Eli’s argument is direct: “We are failing to meet the standard that Satoshi laid out.” He compares Bitcoin today to a Rolex—beautifully engineered, incredibly valuable, but not something you use for everyday activities. “It is something that only the very rich can own in a self-custodial way as intended, and the rest of us can only access it through third parties.”

By not evolving, Bitcoin risks becoming a pet rock for the wealthy instead of the peer-to-peer electronic cash system for the world it was meant to be. He argues that increasing its utility will bring in more users, generate more fees to secure the network, and ultimately drive its value to “even higher heights.”

The most astonishing part? The proposed change is tiny. “It’s nine lines of code,” Eli reveals. Nine lines of code to potentially change the global financial system.

 

From a Rolex to Global Financial Plumbing

What could Bitcoin become? Not just a Rolex, but the fundamental infrastructure of our economy.

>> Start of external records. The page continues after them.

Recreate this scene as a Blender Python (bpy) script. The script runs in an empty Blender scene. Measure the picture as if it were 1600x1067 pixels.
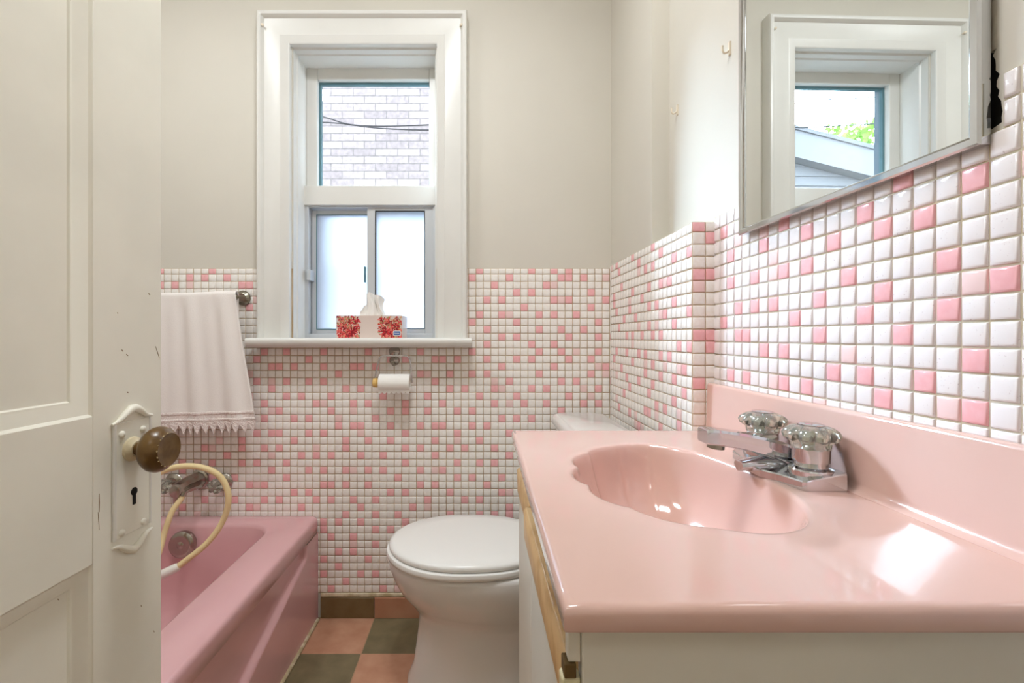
import bpy, math, random
from mathutils import Vector, Matrix, noise
R = random.Random(7)
S = bpy.context.scene
COL = S.collection
PI = math.pi
F, VX, VY, CZ = 711.11, 747.0, 526.0, 1.043      # lens in pixels, vanishing point, eye height


def at(px, py, d):
    return Vector(((px - VX) * d / F, d, CZ - (py - VY) * d / F))


# ------------------------------------------------------------------ materials
def lin(c):
    return tuple(((v / 255) / 12.92 if v / 255 <= .04045 else ((v / 255 + .055) / 1.055) ** 2.4) for v in c) + (1,)


def mat(name, col, rough=.5, metal=0., spec=.5, coat=0., var=0., vscale=8., var_col=None, bump=0., bscale=60., trans=0., ior=1.45, ramp=(.4, .6)):
    m = bpy.data.materials.new(name)
    m.use_nodes = True
    nt = m.node_tree
    b = nt.nodes['Principled BSDF']
    b.inputs['Base Color'].default_value = lin(col)
    b.inputs['Roughness'].default_value = rough
    b.inputs['Metallic'].default_value = metal
    b.inputs['Specular IOR Level'].default_value = spec
    b.inputs['Coat Weight'].default_value = coat
    b.inputs['Coat Roughness'].default_value = .04
    b.inputs['Transmission Weight'].default_value = trans
    b.inputs['IOR'].default_value = ior
    tc = nt.nodes.new('ShaderNodeTexCoord')
    if var > 0 or var_col:
        n = nt.nodes.new('ShaderNodeTexNoise')
        n.inputs['Scale'].default_value = vscale
        n.inputs['Detail'].default_value = 4
        nt.links.new(tc.outputs['Object'], n.inputs['Vector'])
        r = nt.nodes.new('ShaderNodeValToRGB')
        c1 = lin(col)
        c2 = lin(var_col) if var_col else tuple(v * (1 - var) for v in c1[:3]) + (1,)
        r.color_ramp.elements[0].position = ramp[0]
        r.color_ramp.elements[0].color = c2
        r.color_ramp.elements[1].position = ramp[1]
        r.color_ramp.elements[1].color = c1
        nt.links.new(n.outputs['Fac'], r.inputs['Fac'])
        nt.links.new(r.outputs['Color'], b.inputs['Base Color'])
    if bump > 0:
        n2 = nt.nodes.new('ShaderNodeTexNoise')
        n2.inputs['Scale'].default_value = bscale
        n2.inputs['Detail'].default_value = 3
        nt.links.new(tc.outputs['Object'], n2.inputs['Vector'])
        bp = nt.nodes.new('ShaderNodeBump')
        bp.inputs['Strength'].default_value = bump
        bp.inputs['Distance'].default_value = .002
        nt.links.new(n2.outputs['Fac'], bp.inputs['Height'])
        nt.links.new(bp.outputs['Normal'], b.inputs['Normal'])
    return m


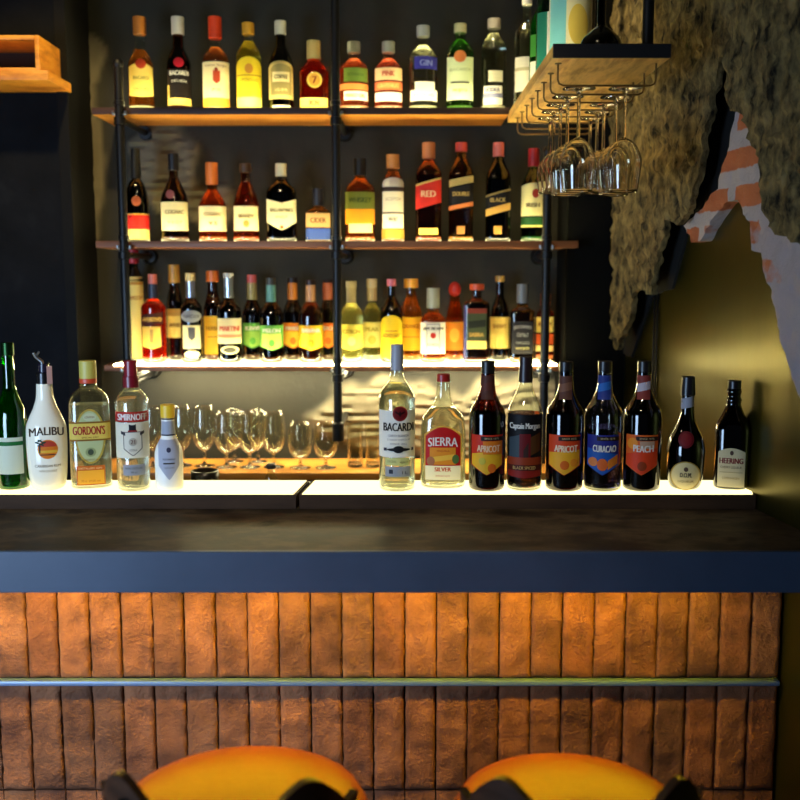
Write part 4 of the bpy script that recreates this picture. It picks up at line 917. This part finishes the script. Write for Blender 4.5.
fruit(293, 10, 280, (30, 20, 20), (214, 130, 50), (24, 10, 5), (232, 130, 36), (244, 200, 60), 'dark bottle with orange neck and orange-yellow label', 'MANGO', BK)
fruit(311, 12.6, 280, (40, 24, 20), (206, 150, 100), (170, 70, 20), (238, 180, 30), (246, 220, 70), 'brown bottle with amber shoulders and yellow label', 'BANANA')
fruit(328, 8.5, 282, (40, 24, 20), (190, 110, 80), (30, 12, 6), (230, 110, 30), (240, 150, 50), 'dark bottle with orange label half hidden behind the middle pole', 'PEACH', BK)
low(351.5, 12.3, 281, 316, 302, 4.6, 288, (214, 200, 150), 'pale yellow clear bottle with cream cap right of the middle pole', Y=FR, liq=(226, 216, 110), extra=[('neck_label', 303, 288, 4.9, (206, 190, 140))], labels=[('shield', -11.6, 11.6, 324, 350, (236, 222, 96), 3), ('text', 'CITRON', 0, 331, 17, 4, (170, 140, 40)), ('disc', -4, 4, 336, 345, (244, 236, 150))])
low(372, 10, 281, 318, 304, 4.4, 290, (206, 196, 150), 'pale bottle with cream cap and light yellow label behind the clear yellow one', Y=BK, liq=(190, 180, 90), extra=[('neck_label', 303, 290, 4.8, (190, 170, 120))], labels=[('rect', -9.4, 9.4, 324, 349, (236, 224, 130)), ('text', 'PEAR', 0, 331, 13, 4, (170, 150, 50)), ('disc', -4, 4, 337, 346, (200, 190, 80))])
low(391.5, 11.2, 279, 314, 296, 4, 286, (206, 110, 120), 'dark bottle with pink cap and tall rounded yellow label', Y=FR, liq=(30, 22, 8), gl=(120, 100, 50), labels=[('dome', -10.8, 10.8, 315, 357.5, (244, 206, 40), 8), ('rect', -6, 6, 330, 331, (190, 120, 40)), ('text', 'ADVOCAAT', 0, 335, 17, 4, (150, 90, 30))])
low(411, 11.2, 281, 316, 298, 5, 290, (232, 170, 60), 'orange-yellow bottle with flat gold cap', Y=BK, liq=(232, 160, 24), caphw=7, gl=(244, 200, 110), labels=[('rect', -10.6, 10.6, 319, 352, (244, 186, 40)), ('text', 'ORANGE', 0, 328, 17, 4, (180, 100, 30)), ('rect', -8, 8, 338, 339, (200, 130, 40))])
low(433, 12.6, 288, 320, 312, 5.6, 308, (150, 150, 130), 'squarish bourbon bottle with white and grey label and red dot', Y=FR, liq=(210, 96, 20), gl=(240, 200, 150), n=3.4, dr=.8, labels=[('rect', -12.4, 12.4, 322, 353, (236, 232, 206)), ('rect', -6.6, 7, 323, 351, (120, 122, 130)), ('rect', -5.8, 6.2, 324, 350, (206, 206, 200)), ('text', 'JIM BEAM', 0, 328.5, 20, 3.6, (40, 40, 46)), ('disc', -2.6, 3, 332, 338, (170, 40, 30)), ('text', 'BOURBON', 0, 344, 11, 2.6, (60, 60, 70))])
low(454.5, 9, 284, 322, 302, 5.2, 299, (196, 50, 40), 'amber orange bottle with round red cap behind the squarish bourbon', Y=BK, liq=(226, 120, 26), gl=(240, 180, 110), caphw=6, capo=dict(round=True), labels=[('rect', -8.6, 8.6, 324, 352, (236, 150, 50)), ('disc', -5, 5, 330, 344, (246, 190, 80))])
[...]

“When we buy groceries, when we buy a cup of coffee, when we send remittance and cross-border payments, when we take a loan, buy assets… these things can and should be built on an infrastructure that is based on Satoshi’s core principles,” Eli envisions.

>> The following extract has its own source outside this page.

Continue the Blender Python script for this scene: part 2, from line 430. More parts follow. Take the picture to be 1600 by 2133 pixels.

Gareth passionately agrees, recounting conversations with Bitcoin pioneers like Adam Back and citing the work of journalists who have seen Bitcoin used as a lifeline in countries ravaged by hyperinflation. In these places, Bitcoin is not an investment—it’s a payment network. It’s doing what it was designed to do. The goal of scaling is to bring that utility to everyone.

 

Satoshi’s True Invention: The Three Pillars of a New Social System

Towards the end of the episode, Eli unpacks the core ideas from an article he wrote, “Satoshi’s Invention.” He argues that Satoshi’s true innovation wasn’t just about math or computers—it was a revolutionary new way to build social constructs like money. This new method stands on three powerful principles:

  1. Broadness: Everyone is invited to participate in operating the system. This is a stark contrast to the traditional financial world, where participation is exclusive and permissioned.
  2. Incentivized Integrity: The system rewards participants for behaving honestly. Miners are given new Bitcoin for securing the network, creating a system where everyone has a vested interest in its integrity. We are not asked to trust people in suits; we are asked to trust a system of incentives.
  3. Public Verifiability: Anyone, on a simple computer, can check every single transaction to ensure it was done with integrity. There are no hidden ledgers or backroom deals.

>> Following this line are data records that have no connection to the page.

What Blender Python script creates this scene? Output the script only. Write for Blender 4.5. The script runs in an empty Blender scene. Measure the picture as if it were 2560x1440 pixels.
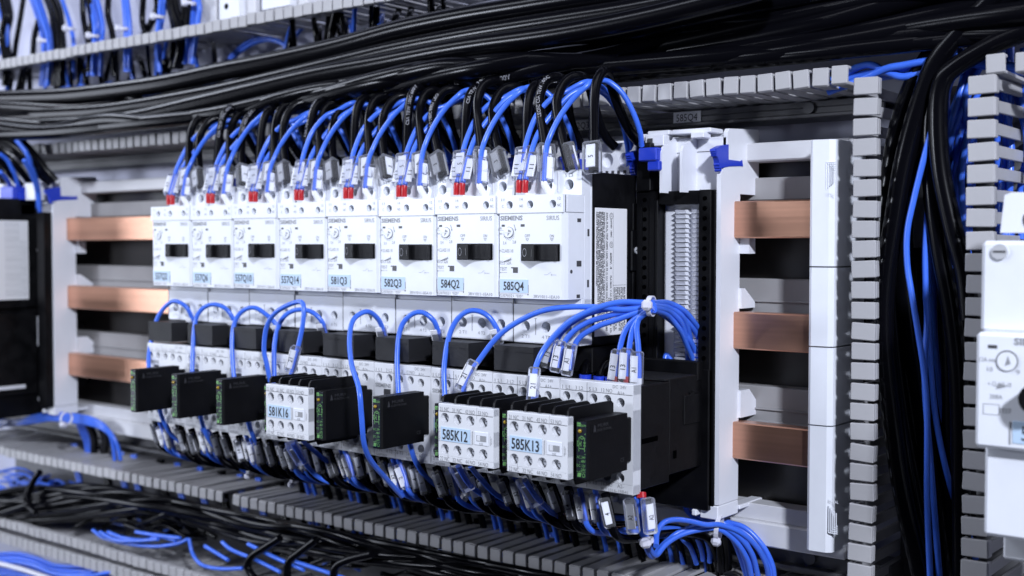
import bpy, math, random
from mathutils import Vector, Matrix
random.seed(7)
SC = bpy.context.scene
COL = SC.collection
S = 0.001                                   # everything below is written in millimetres

# ------------------------------------------------------------------ camera
FPX, YAW, PIT, ROL = 2984.6, math.radians(38.635), math.radians(2.0757), math.radians(0.0393)
CAM = Vector((363.37, -499.15, -17.22))
_f = Vector((-math.sin(YAW)*math.cos(PIT), math.cos(YAW)*math.cos(PIT), -math.sin(PIT)))
_r0 = Vector((math.cos(YAW), math.sin(YAW), 0)); _u0 = _r0.cross(_f)
_r = _r0*math.cos(ROL)+_u0*math.sin(ROL); _u = -_r0*math.sin(ROL)+_u0*math.cos(ROL)
cam_d = bpy.data.cameras.new('camera'); cam = bpy.data.objects.new('camera', cam_d); COL.objects.link(cam)
cam_d.sensor_width = 36; cam_d.lens = FPX/2560*36; cam_d.clip_start = 0.01; cam_d.clip_end = 30
cam.matrix_world = Matrix(((_r.x, _u.x, -_f.x, CAM.x*S), (_r.y, _u.y, -_f.y, CAM.y*S), (_r.z, _u.z, -_f.z, CAM.z*S), (0, 0, 0, 1)))
cam_d.dof.use_dof = True; cam_d.dof.focus_distance = 0.625; cam_d.dof.aperture_fstop = 9
SC.camera = cam
def at(x, y, Y):                            # point of the photograph on the plane of depth Y
    d = _f+_r*((x-1280)/FPX)-_u*((y-720)/FPX)
    return CAM+d*((Y-CAM.y)/d.y)
def atx(x, y, X):
    d = _f+_r*((x-1280)/FPX)-_u*((y-720)/FPX)
    return CAM+d*((X-CAM.x)/d.x)

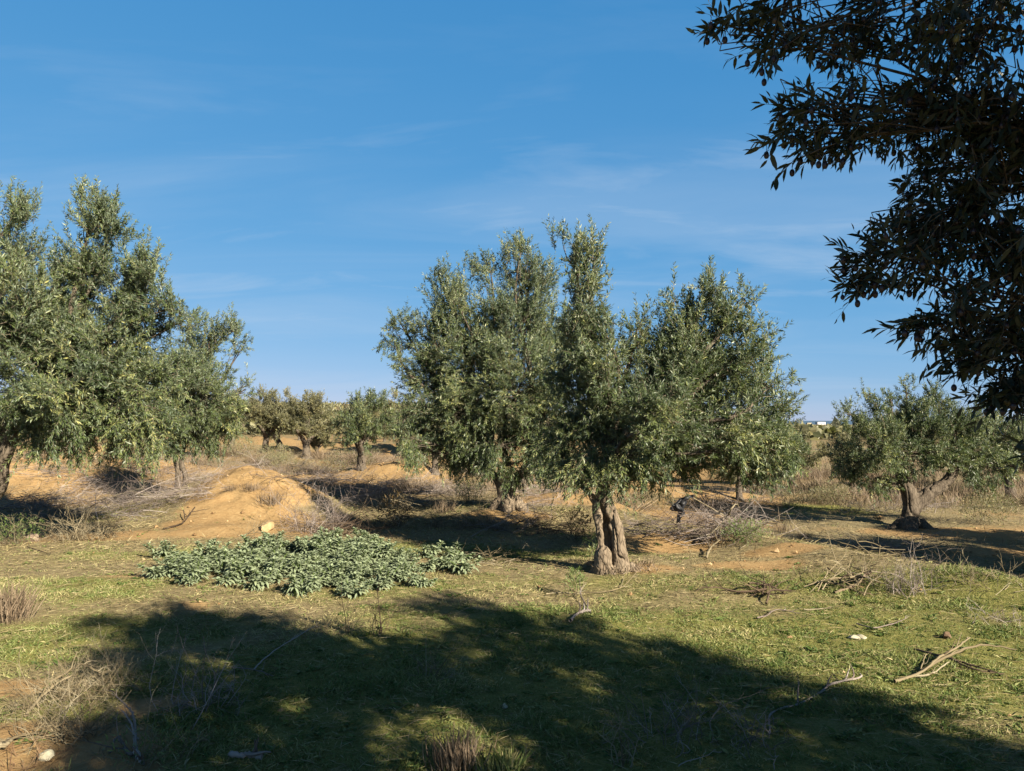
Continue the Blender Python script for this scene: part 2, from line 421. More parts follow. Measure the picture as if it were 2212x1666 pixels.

These three principles—Broadness, Incentivized Integrity, and Public Verifiability—are what make Bitcoin revolutionary. They create a system based on individual empowerment and freedom.

And this is where Eli’s work clicks into place. The technology behind Starknet exponentially expands that third pillar. “With enough math,” Eli explains, “you can use your laptop in order to verify the integrity of an exponential amount of computation… On your smartphone, within less than a second, you can verify the integrity of an amount of transactions that is all of the world’s transactions in a day.”

This is the final piece of the puzzle, enabling Bitcoin to scale to a global level while holding fast to the principles Satoshi laid out. It’s how Bitcoin moves from being a Rolex to becoming the payment network for the world.